Synergistic degradation of PNP via coupling H2O2 with persulfate catalyzed by nano zero valent iron.

Abstract

H2O2 and persulfate (PDS) activated by iron are attracting much attention due to their strong oxidation capacity for the effective degradation of organic pollutants. However, they face problems such as requiring an acidic reaction pH and difficulty of Fe2+ regeneration. In this study, the simultaneous activation of H2O2 and persulfate by nanoscaled zero valent iron (nZVI) was investigated for the degradation of p-nitrophenol (PNP). The nZVI/H2O2/PDS oxidation system exhibited significantly higher reactivity toward PNP degradation than the systems with a single oxidant.
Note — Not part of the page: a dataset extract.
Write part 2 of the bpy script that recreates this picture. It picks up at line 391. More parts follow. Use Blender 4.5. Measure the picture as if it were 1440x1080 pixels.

A synergistic effect was explored between H2O2 and PDS during nZVI-mediated activation, and the molar ratio of H2O2/PDS was a key parameter in optimizing the performance of PNP degradation. The nZVI/H2O2/PDS system could function well in a wide pH range, and even 95% PNP was removed at an initial pH 10, thus markedly alleviating the pH limitations of Fenton-like processes. Both hydroxyl radicals and sulfate radicals could be identified during H2O2/PDS activation, in which H+ produced during PDS decomposition promoted H2O2 activation. The increase of oxidant concentration could significantly enhance the PNP degradation, while the presence of HCO3− and HPO42− exerted great inhibition. Furthermore, five degradation intermediates of PNP were detected and its degradation pathways in the nZVI/H2O2/PDS system were presented. This study reveals that the simultaneous activation of H2O2 and PDS by nZVI is a promising advanced oxidation tool as an alternative to typical Fenton processes for recalcitrant pollutant removal.